Watching the news this week, your average television viewer would be forgiven for wondering if they'd followed Alice headfirst down the rabbit hole, such was the surfeit of glorious nonsense dished up by our Foreign Minister from the other side of the Looking Glass in Wellington.
When asked how long he'd been aware of the entity at the centre of his political woes, the Spencer Trust, Winnie responded with the deliciously gnomic "and how long have you known about the alphabet"? As bonkers soundbites go this was a pearler, even for an established purveyor of non- sequiturs like Peters. Certainly it had the required effect of reducing the hack in question to a stunned-mullet state of silence. He may as well have asked him "why is a raven like a writing desk"? and been done with it.
Not that there's much that is new in the spectacle of Winston Peters fomenting happy discontent among the media. We all know it's one of his favourite ways to pass the day. Not for Peters the big-game fishing or foxhunting beloved of aristocratic ex-pats like Dame Kiri.
In keeping with his avowed humility as the would-be member for Tauranga, he sticks instead to the relatively more modest bloodsport of journalist baiting. It's an athletic activity all the same, and you still need a high horse to do it, or in Winston's case at least a high step.
He's obviously aware of the Alice oeuvre also, choosing this week to cite Carroll for his own purposes, when he compared his daily jousting with the press pack to a Mad Hatter's tea party.
It's an apt comparison in terms of pure absurdity at least. "Move around," cried the Hatter at regular intervals as the increasingly discombobulated attendees were forced to swap seats in the middle of their crazy tea. "Step back!" cried Winnie, and fled a press conference in high dudgeon when ill-mannered journalists unsportingly refused to relinquish the step.
Shocking form of them, really. The dormouse may have been a drunkard, but she never refused to do as she was told.
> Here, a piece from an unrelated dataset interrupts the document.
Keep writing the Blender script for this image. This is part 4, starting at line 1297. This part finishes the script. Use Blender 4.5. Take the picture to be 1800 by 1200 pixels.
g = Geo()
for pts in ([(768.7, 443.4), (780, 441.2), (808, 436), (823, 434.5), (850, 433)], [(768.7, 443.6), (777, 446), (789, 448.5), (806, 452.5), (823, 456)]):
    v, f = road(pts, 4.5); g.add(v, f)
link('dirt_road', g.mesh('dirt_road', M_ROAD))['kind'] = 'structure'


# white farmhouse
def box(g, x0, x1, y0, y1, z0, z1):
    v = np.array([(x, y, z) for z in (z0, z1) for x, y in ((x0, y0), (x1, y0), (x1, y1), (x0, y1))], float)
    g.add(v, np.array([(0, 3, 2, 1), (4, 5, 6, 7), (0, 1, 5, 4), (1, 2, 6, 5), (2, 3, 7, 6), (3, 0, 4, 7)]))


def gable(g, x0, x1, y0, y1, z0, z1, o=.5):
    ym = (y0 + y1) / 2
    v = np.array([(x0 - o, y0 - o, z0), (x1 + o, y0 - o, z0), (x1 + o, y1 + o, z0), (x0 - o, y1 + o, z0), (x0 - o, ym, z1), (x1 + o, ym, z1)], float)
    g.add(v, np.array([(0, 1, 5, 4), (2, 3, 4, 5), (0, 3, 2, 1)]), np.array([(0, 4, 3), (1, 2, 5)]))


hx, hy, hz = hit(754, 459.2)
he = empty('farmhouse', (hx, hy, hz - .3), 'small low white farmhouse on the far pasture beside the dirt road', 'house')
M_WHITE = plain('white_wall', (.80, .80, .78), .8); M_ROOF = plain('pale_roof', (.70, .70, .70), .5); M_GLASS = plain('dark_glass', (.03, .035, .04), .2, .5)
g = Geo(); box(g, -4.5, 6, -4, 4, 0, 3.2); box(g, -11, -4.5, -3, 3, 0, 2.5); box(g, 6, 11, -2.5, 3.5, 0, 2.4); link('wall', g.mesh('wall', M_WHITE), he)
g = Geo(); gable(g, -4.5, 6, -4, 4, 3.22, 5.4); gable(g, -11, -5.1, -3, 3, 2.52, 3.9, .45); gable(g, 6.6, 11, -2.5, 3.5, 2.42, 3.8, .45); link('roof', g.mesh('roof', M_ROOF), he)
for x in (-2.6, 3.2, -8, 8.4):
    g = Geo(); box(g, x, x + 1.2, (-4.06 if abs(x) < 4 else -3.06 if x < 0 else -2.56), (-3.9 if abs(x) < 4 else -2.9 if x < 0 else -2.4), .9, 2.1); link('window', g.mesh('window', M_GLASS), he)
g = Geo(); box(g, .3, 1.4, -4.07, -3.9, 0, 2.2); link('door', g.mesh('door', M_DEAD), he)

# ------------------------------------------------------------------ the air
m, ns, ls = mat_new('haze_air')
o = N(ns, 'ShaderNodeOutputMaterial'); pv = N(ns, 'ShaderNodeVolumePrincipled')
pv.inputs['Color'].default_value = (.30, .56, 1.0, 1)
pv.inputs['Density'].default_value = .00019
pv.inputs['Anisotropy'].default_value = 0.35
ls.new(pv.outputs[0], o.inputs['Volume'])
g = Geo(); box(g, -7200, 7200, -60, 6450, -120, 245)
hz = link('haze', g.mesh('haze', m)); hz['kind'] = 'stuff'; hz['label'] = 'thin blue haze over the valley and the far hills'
Perhaps Peters should have provided his petulant press gang with soothing cups of tea?
As is usual with Peters, however, he has chosen a metaphor that tells only one side of the story - his side.
Seizing on the Mad Hatter's Tea Party as an image with which to discredit the media's efforts to get a straight answer from him, he's conveniently, and probably deliberately, missed the point.
Had he a closer acquaintance with the novel he'd know that it's the Hatter himself who threw the tea party and occasioned all the madness that ensued.
Likewise, there's no doubt but that it's Winston who's the ring master in this silly circus. Of course he is.
Another thing we all know about Winston is how much he needs to be in control. It's this autocratic nature that has him in the position he's in; who on earth could believe that the leader of a party as notoriously Winston-whipped as NZ First has no knowledge of one of its major sources of funding?
Even the Mad Hatter's pocket watch is telling the right time on this one, and a drunk dormouse can see Winnie's piss and vinegar tirades for what they are; an attempt to use a tried and tested technique to answer some deeply troubling questions. True, this technique has worked in the past for Peters, and you could argue we're all the richer for it. Whether it's establishing his alpha dog credentials by calling Duncan Garner "sunshine" in front of Condoleezza Rice, or regaling an assembled throng of hacks with a few lines written in the back of a green school notebook and calling it a press conference, he's always had a splendid feeling for the theatre of the absurd, a sensibility that's added some much needed colour to the pallid backlot that is New Zealand parliamentary politics.
His characteristic bombast provides a welcome respite from the monochrome drivel that passes for political oratory around here. Who wouldn't rather the rhetoric of Winston over the interminable drone of, say, Gordon Copeland? However, bombast is just that, a tale of sound and fury, told by an idiot, signifying nothing.
Winston's performance this week brings to mind the outrageous complacency of another of Lewis Carroll's creations; the ill-fated Humpty Dumpty. It was poor old Humpty who told Alice, "When I use a word it means just what I choose it to mean, no more and no less." And we all know where such blithe self-assurance got him. The Foreign Minister would do well to cut short his tea party and learn from Humpty's mistakes. He needs to start answering some questions being put to him plainly. If he doesn't, it will take more than the Prime Minister incumbent or a leader in waiting to put old Winnie together again.